Everything except the bizarre romance between a hopelessly immature teenager, Shelley, who’s 17-going-on-12, and an oddly withdrawn and bloodless hero, Harley Quinn, 35.
Shelley is so immature that that she doesn’t even get on with her cousin’s friends, who are only a couple of years older than her. They’re so bored with her they kick her out of their flat, which is how she ends up lodging in Harley Quinn’s spare room. Instead, she becomes friendly with the hero’s 16-year-old sister-in-law, Pamela, who is still vastly more smart and sophisticated than Shelley. Frankly I’m surprised Harley doesn’t go for Pamela, if he’s looking for a teenage bride.

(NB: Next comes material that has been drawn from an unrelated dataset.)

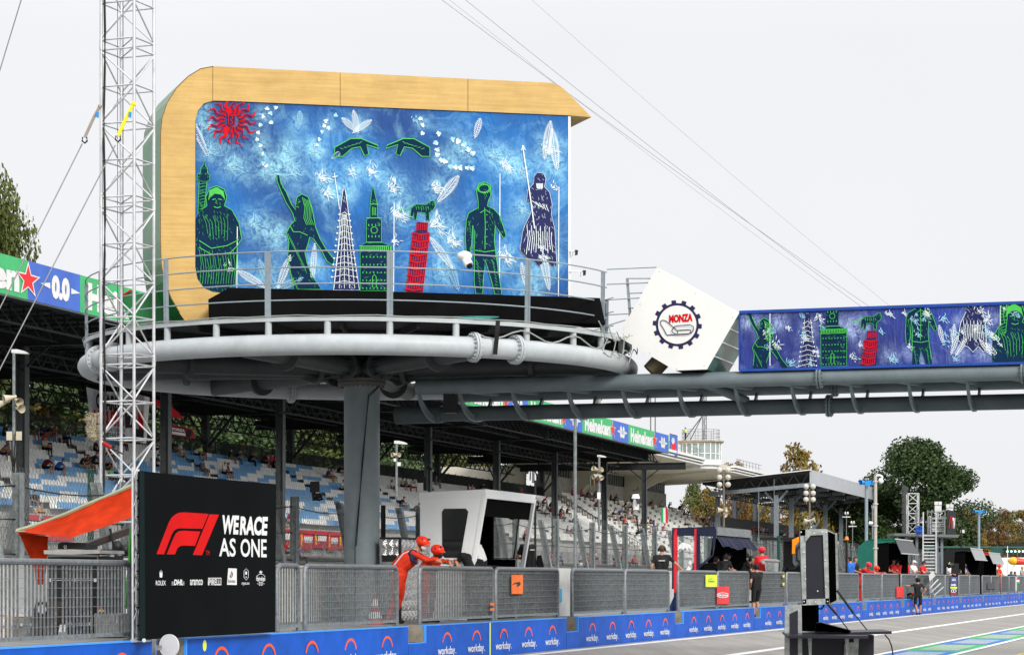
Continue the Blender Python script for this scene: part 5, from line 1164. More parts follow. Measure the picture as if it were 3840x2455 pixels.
for j, (x, y, Y, w_, k, lm, l_) in enumerate(((2590, 1800, 440, 150, 'round', 3, 'green tree just right of the cream tribune wall'), (2660, 1830, 420, 150, 'round', 1, 'yellow green tree between the tribune and the grey stand'), (2745, 1712, 460, 130, 'round', 2, 'rust brown tree behind the right end of the tribune roof'), (2700, 1880, 460, 160, 'round', 2, 'brown tree behind the first column of the grey stand'),
        (2800, 1850, 470, 170, 'round', 1, 'golden tree seen through the grey stand, behind its open stairs'), (2880, 1855, 480, 170, 'tall', 1, 'golden tree seen through the middle of the grey stand'), (2980, 1870, 500, 170, 'round', 2, 'brown orange tree seen through the grey stand, right of the ball lamps'), (3080, 1880, 500, 180, 'round', 1, 'golden tree seen through the right part of the grey stand'),
        (3170, 1875, 520, 170, 'round', 3, 'green tree seen under the right end of the grey roof'), (3230, 1960, 450, 150, 'round', 0, 'low dark green tree behind the blue loudspeaker pole'), (3330, 1960, 470, 170, 'round', 0, 'low dark green tree under the left side of the big oak'), (3500, 1950, 470, 180, 'round', 0, 'low dark green tree under the right side of the big oak'),
        (3600, 1890, 600, 120, 'tall', 2, 'brown tree right of the red and white sign'), (3650, 1905, 560, 130, 'round', 1, 'yellowish tree left of the slim pole with blue loudspeakers'), (3700, 1920, 620, 110, 'tall', 0, 'dark green tree behind the slim pole with blue loudspeakers'), (3745, 1902, 600, 120, 'tall', 2, 'brown green tree right of the slim loudspeaker pole'),
        (3790, 1915, 640, 120, 'round', 3, 'light green tree above the start lights'), (3835, 1885, 560, 110, 'tall', 1, 'yellow green tree at the right edge of the picture'), (3560, 2000, 560, 150, 'round', 1, 'low yellow green tree behind the camera platform'), (3620, 2010, 640, 150, 'round', 2, 'low brown tree behind the black timing stand'), (3700, 2010, 600, 150, 'round', 3, 'low green tree behind the red timing stand'), (3790, 2000, 620, 160, 'round', 0, 'low dark green tree behind the start lights'), (2520, 1900, 520, 160, 'round', 0, 'dark green tree behind the cream tribune'))):
    plant(k, l_, x, y, Y, gt, wpx=w_*1.15, lm=lm, seed=j+3)

# ================================================================ timing stands on the wall walkway
navy = M('dark navy panel', (.014, .018, .045), .35, 0, .1, 1); winm = glass('tinted window', (.03, .035, .035), .92, .06); clear = glass('clear window', (.25, .3, .3), .28, .04)
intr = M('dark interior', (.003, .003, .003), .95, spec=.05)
def polyT(b, s, L, thick):   # outline given as (t, z) at station s
    b.prism([W(s, t, z) for t, z in L], W(thick, 0, 0)-W(0, 0, 0))
t = thing('timing_stand', 'white and silver timing stand with a slanted window and a black open front', 'stand', W(53.3, 17.6, .75))
s0, s1 = 51.5, 55.3; whm = M('glossy white shell', (.86, .87, .87), .3, 0, .03, 1, grime=.97)
b = MB(); polyT(b, s0, [(18.3, .75), (18.3, 3.55), (18.15, 3.62), (16.75, 3.68), (17.25, .75)], .08)
b.bar(W(s1, 18.25, .75), W(s1, 18.25, 3.5), .1, .1)
b.hexa([W(s0, 16.72, 3.5), W(s1, 16.72, 3.5), W(s1, 18.32, 3.5), W(s0, 18.32, 3.5)], [W(s0-.03, 16.72, 3.7), W(s1+.1, 16.72, 3.7), W(s1+.1, 18.32, 3.64), W(s0-.03, 18.32, 3.64)])
for s in (s0, s1): b.bar(W(s+.04, 16.75, 3.6), W(s+.04, 17.25, .75), .12, .08)
b.build('shell', whm, t)
b = MB(); b.tbox(s0+.02, 57.9, 17.35, 18.25, .76, 1.93); b.build('base_cabinet', intr, t)
b = MB(); w0 = [(17.77, 3.2), (17.72, 3.27), (17.2, 3.27), (17.14, 3.2), (17.32, 2.2), (17.4, 2.16), (17.7, 2.16), (17.76, 2.22)]
b.poly([W(s0-.012, a, z) for a, z in w0]); b.build('side_window', M('black glass', (.012, .013, .013), .08), t)
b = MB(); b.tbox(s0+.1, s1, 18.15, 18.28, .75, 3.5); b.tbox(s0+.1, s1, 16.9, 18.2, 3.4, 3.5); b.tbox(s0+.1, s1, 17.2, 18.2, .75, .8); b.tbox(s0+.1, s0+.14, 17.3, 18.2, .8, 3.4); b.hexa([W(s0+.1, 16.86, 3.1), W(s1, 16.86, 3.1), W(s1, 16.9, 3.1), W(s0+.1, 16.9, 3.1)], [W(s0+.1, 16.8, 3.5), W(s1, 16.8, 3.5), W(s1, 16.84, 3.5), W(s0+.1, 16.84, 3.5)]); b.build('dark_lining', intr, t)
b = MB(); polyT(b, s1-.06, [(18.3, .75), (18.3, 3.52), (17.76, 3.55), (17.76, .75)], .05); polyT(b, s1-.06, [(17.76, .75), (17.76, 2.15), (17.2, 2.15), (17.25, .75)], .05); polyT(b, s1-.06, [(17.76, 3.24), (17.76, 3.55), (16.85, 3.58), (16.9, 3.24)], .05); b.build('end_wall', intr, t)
b = MB(); b.poly([W(s1-.04, a, z) for a, z in ((17.76, 2.15), (17.76, 3.24), (17.06, 3.24), (17.2, 2.15))]); b.build('end_window', clear, t)
b = MB(); b.path([W(s1-.1, 17.74, 2.17), W(s1-.1, 17.74, 3.22), W(s1-.1, 17.08, 3.22), W(s1-.1, 17.22, 2.17)], .03, 6, True); b.ell(W(s1-.12, 17.25, 3.2), (.12, .1, .1)); b.build('window_trim', blackm, t)
b = MB(); b.tbox(s0+1.3, s1-.1, 17.5, 18.0, 1.5, 2.0); b.build('desk', blackm, t)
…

This pretty dreadful, unconvincing, sexless – literally, Shelley breaks her shoulder the day before the wedding so they can’t have sex on the honeymoon (well, that’s one way to get out of writing a sex scene, I suppose) – relationship limps on and on. At no point does Harley seem particularly taken with Shelley despite his bizarre proposal. He even admits that he had “twinges of doubt” as to whether Shelley was ready for marriage. Twinges, Harley? Seriously? Only “twinges”? The girl is 17, woefully gauche, and has never even properly dated a boy her own age.

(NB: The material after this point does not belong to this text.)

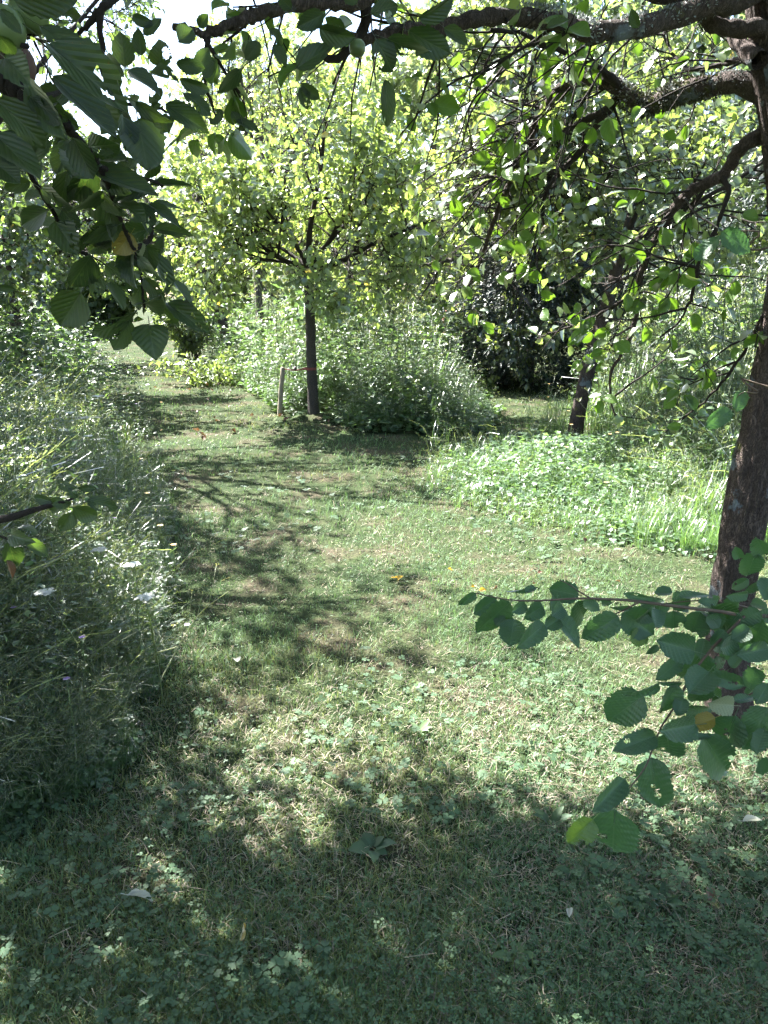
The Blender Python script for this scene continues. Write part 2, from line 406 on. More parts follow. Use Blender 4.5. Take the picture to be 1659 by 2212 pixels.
M['apple_leaf'] = near_leaf_mat("apple_leaf", (.010, .024, .015), (.034, .056, .026), (3.6, 3.6, .8), 6.5, .55)
M['hazel_leaf'] = near_leaf_mat("hazel_leaf", (.040, .092, .048), (.062, .120, .058), (1.6, 1.9, .7), 8.5, .75)
M['pear_leaf'] = near_leaf_mat("pear_leaf", (.055, .11, .022), (.085, .15, .03), (2.2, 2.3, .6), 6.5, .5)
M['bark'] = bark_mat("apple_bark", (.050, .036, .032), (.15, .115, .10), (.155, .18, .20), .565, (.085, .09, .025), .63, 16, .35, .02)
M['bark_young'] = bark_mat("young_bark", (.055, .045, .040), (.11, .095, .085), (.19, .21, .2), .70, None, .6, 26, .6, .006)
M['twig'] = bark_mat("twig_bark", (.022, .017, .015), (.06, .047, .04), (.17, .18, .17), .66, None, .6, 60, .5, .002)
M['far_bark'] = plain_mat("distant_bark", (.045, .035, .03), (.09, .075, .065), 12, .9, (1, 1, .3))
M['hazel_twig'] = plain_mat("hazel_twig_bark", (.055, .035, .025), (.11, .075, .05), 60, .7)
M['wood'] = plain_mat("weathered_wood", (.16, .13, .09), (.30, .26, .20), 30, .85, (1, 1, .08))
M['red_wood'] = plain_mat("red_brown_wood", (.22, .07, .04), (.34, .12, .08), 20, .8, (1, 1, .1))
M['strap_red'] = plain_mat("red_strap", (.13, .022, .022), (.24, .05, .04), 40, .6)
M['strap_dark'] = plain_mat("dark_strap", (.02, .015, .02), (.06, .03, .04), 40, .6)
M['white'] = plain_mat("white_paint", (.6, .6, .6), (.8, .8, .8), 20, .6)
M['fruit'] = plain_mat("green_apple_skin", (.06, .10, .03), (.10, .14, .045), 25, .35)
M['rotten'] = plain_mat("rotten_apple_skin", (.05, .022, .018), (.10, .05, .035), 25, .7)
M['lichen'] = foliage_mat("lichen_tufts", .15, .0, .8, (1, 1, .9))
M['soil'] = ground_mat()

# ------------------------------------------------------------------ ground
def make_ground():
    a = np.concatenate([-np.geomspace(90, 9, 14), np.linspace(-8.5, 8.5, 110), np.geomspace(9, 90, 14)])
    b = np.concatenate([[-60, -30, -12, -4, -1], np.linspace(0, 14, 110), np.geomspace(15, 110, 22)])
    X, Y = np.meshgrid(a, b); Z = gz(X, Y) - .004
    v = np.stack([X, Y, Z], -1).reshape(-1, 3); w = len(a)
    i = (np.arange(len(b) - 1)[:, None] * w + np.arange(w - 1)[None]).ravel()
    f = np.vstack([np.stack([i, i + 1, i + w + 1], -1), np.stack([i, i + w + 1, i + w], -1)])
    o = link("ground", mesh_from("ground", v, f, None, True), M['soil'])
    tag(o, "mossy soil under the mown grass path and the meadow", None, None, "structure")
make_ground()

# ------------------------------------------------------------------ tree growing
class P_:
    def __init__(s, **k): s.__dict__.update(k)
def rand_perp(d, g):
    r = g.normal(0, 1, 3); r -= d * (r @ d); return r / (np.linalg.norm(r) + 1e-9)
def grow(p, d, L, r, lev, P, g, tubes, sites):
    n = max(3, int(L / P.seg)); pts = [np.array(p, float)]; st = L / n; d = np.array(d, float)
    for i in range(n):
        d = d + g.normal(0, P.wob, 3) + np.array([0, 0, P.trop[lev]]); d /= np.linalg.norm(d)
        pts.append(pts[-1] + d * st)
    pts = np.array(pts); rad = np.linspace(r, r * P.taper, n + 1)
    tubes.append((pts, rad, lev))
    sprout(pts, rad, L, lev, P, g, tubes, sites)
def sprout(pts, rad, L, lev, P, g, tubes, sites, t0=.28):
    n = len(pts) - 1
    tang = nrm(np.gradient(pts, axis=0))
    if lev >= P.leaf_level:
        m = max(1, int(L / P.spur))
        for t in np.linspace(.22, 1, m):
            q = t * n; i = min(int(q), n - 1); w = q - i
            sites.append((pts[i] * (1 - w) + pts[i + 1] * w, tang[i]))
    if lev < P.maxlev:
        k = max(1, int(round(P.n[lev] * g.uniform(.8, 1.2))))
        for j in range(k):
            t = t0 + (1 - t0) * (j + g.random()) / k
            q = min(t * n, n - 1e-3); i = int(q); w = q - i
            pos = pts[i] * (1 - w) + pts[i + 1] * w
            ang = math.radians(g.uniform(*P.ang)); dd = tang[i] * math.cos(ang) + rand_perp(tang[i], g) * math.sin(ang)
            dd[2] += P.lift[lev]; dd /= np.linalg.norm(dd)
            l2 = P.len[lev] * g.uniform(.65, 1.25) * (1.1 - .45 * t)
            grow(pos, dd, l2, min(max(rad[i] * .6, P.rmin), getattr(P, 'rcap', 9)), lev + 1, P, g, tubes, sites)
def leaf_set(sites, m, size, g, spread=.9, tilt=.75, droop=.25, off=.012, centre=None, bias=.75):
    if not sites: return np.zeros((0, 3)), np.zeros((0, 3, 3)), np.zeros(0)
    sp = np.array([s[0] for s in sites]); sd = np.array([s[1] for s in sites]); k = len(sp)
    cnt = g.integers(max(1, m - 2), m + 2, k); idx = np.repeat(np.arange(k), cnt); N = len(idx)
    pr = g.normal(0, 1, (N, 3)); y = nrm(nrm(pr) * spread + sd[idx] * .55 + np.array([0, 0, -droop]))
    z0 = np.array([0, 0, 1.0]) + g.normal(0, tilt, (N, 3))
    pos = sp[idx] + y * off + g.normal(0, .006, (N, 3))
    if centre is not None: z0 = z0 + bias * nrm((pos - np.asarray(centre)) * [1, 1, .4])   # leaves turn their faces outward
    return pos, frames(y, z0), size * g.uniform(.6, 1.2, N)
def add_tubes(acc, tubes, g, sides=(9, 7, 5, 4, 3), col=(.5, .5, .5), rough=.07, skip=None):
    for pts, rad, lev in tubes:
        if skip is not None and skip(pts, lev): continue
        tube(acc, pts, rad, sides[min(lev, len(sides) - 1)], col, rough if lev < 3 else 0, g)
def leaf_cols(N, g, c1, c2, yellow=.0):
    c = mixc(c1, c2, g.random(N)) * g.uniform(.75, 1.2, (N, 1))
    if yellow:
        q = g.random(N) < yellow; c[q] = c[q] * .3 + np.array([.25, .17, .03])
    return c
def near_clear(pos, dmin=3.2, m=60):          # True where a leaf may stand: not in front of the lens
    inf, x, y, d = in_frame(pos, m); return ~(inf & (d < dmin)) & (np.linalg.norm(pos - np.array([0, 0, CAM_Z]), axis=1) > 1.15)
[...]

And to really ice this shit-cake with a cherry on top, we get this from the hero:
“I’m sorry you came too late, Shelley. Too late to the be the first. But isn’t it enough to be the last?”
No, Harley, it’s not. Not when you were clearly far more in love with “Myra Delane” who is vastly more sophisticated, sexy and suitable for you than poor gormless Shelley.
They do eventually have sex. I think, anyway, because it’s written like this:
There was no need of words now and no room for doubts within the cloak of love he was enfolding about her. It was a long time before she stirred and gazed up at him with the flowering strength of new surety.
I interpret this to mean that she laid there like a sack of potatoes while he fulfilled his promise that “the first time of ‘going all the way’ isn’t always the perfect joy it becomes later – for the girl”.
In terms of length (it seems longer than average, the print is very small in my copy) and the way it rambles on, and the weird sexless relationship with its vast age gap, this book is more like a Sara Seale than a Charlotte Lamb. Except Seale’s heroines tend to be “old souls”, unworldly but wise beyond their years. Shelley is just hopelessly, cringemakingly babyish.